TWO CYPRUS-LINKED companies and a Norwegian tycoon with Cypriot citizenship are at the centre of one of the biggest-ever crackdowns by US regulators on oil price manipulation, it emerged yesterday.
Regulators are suing two well-known traders and two trading firms owned by Norwegian billionaire John Fredriksen for allegedly making $50 million by squeezing markets in 2008.
The US Commodity Futures Trading Commission said traders James Dyer of Parnon Energy, and Nick Wildgoose of Arcadia Energy, amassed large physical positions at a key US trading hub to create the impression of tight supplies that would boost oil prices.
Later they dumped those barrels back onto the market, causing prices to crash and racking up profits from short positions they had accrued in futures markets, according to the suit, which is seeking $150 million.
Both Parnon and Arcadia are controlled by Fredriksen’s Farahead Holdings, based in Limassol.
A lawyer for Farahead yesterday did not wish to comment on the allegations when questioned by the Cyprus Mail.
Fredriksen’s energy empire also includes liquefied natural gas company Golar Energy, which put in a bid to produce Liquefied Natural Gas (LNG) for Cyprus on an offshore plant, which it was willing to fully finance.
But Golar’s initial license was rescinded by the energy regulator. The company was caught in limbo because of a law that gives what is essentially a monopoly over the purchase and supply of LNG to a corporation jointly owned by the state and the EAC. Golar has taken the government to court.

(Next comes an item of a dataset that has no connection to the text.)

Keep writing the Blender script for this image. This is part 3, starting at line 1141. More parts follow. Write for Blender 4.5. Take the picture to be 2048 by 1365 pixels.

Forbes magazine has named Fredriksen as among the world’s 100 richest billionaires with an estimated fortune of $10.7 billion.
Fredriksen, was Norway’s richest man before gaining Cypriot citizenship in 2006 after 20 years association with the island. Reports at the time suggested the “modern-day Onassis” made the move to avoid high taxation in Norway, while the favourable laws on inheritance tax also reportedly played a part. Fredriksen, 67, is said to lead a very low-profile existence.
According to reports, Fredriksen made his fortune during the Iran-Iraq wars in the 1980s when his tankers picked up oil at great risk and huge profits. As described by his biographer, “he was the lifeline to the Ayatollah”.
Born on Oslo’s east side, the son of a welder, Fredriksen began as a trainee in a ship-brokering company, and is now the world’s largest tanker owner, with more than 70 oil tankers and major interests in oil rigs and fish farming.
His fleet is dominated by double-hulled, environmentally safer tankers. He is married with two daughters, and collects classic Norwegian art, and reportedly turned down an offer of $190m from Chelsea Football Club owner Roman Abramovich for his Chelsea home. As well as Cyprus and London he also has homes in Oslo and Marbella in Spain.
After granting Cypriot citizenship to the shipping billionaire, cabinet decided to formalise the procedure of granting citizenship “by exception” in 2007.
Within two years of setting the exception to the rules on normal procedures for granting citizenship, the state employed the practice 26 times for foreign millionaires, the majority being Russian, though other nationalities included Ukrainian and Cuban.
Citizenship by exception effectively means having enough money to jump the queue, although the authorities insist it’s a bit more complex than that, with athletes and those in the entertainment industry also eligible.
One requirement is that a person must have at least €17 million deposited in a Cypriot bank with a five-year restriction on withdrawals or that a company has an annual turnover of €85 million.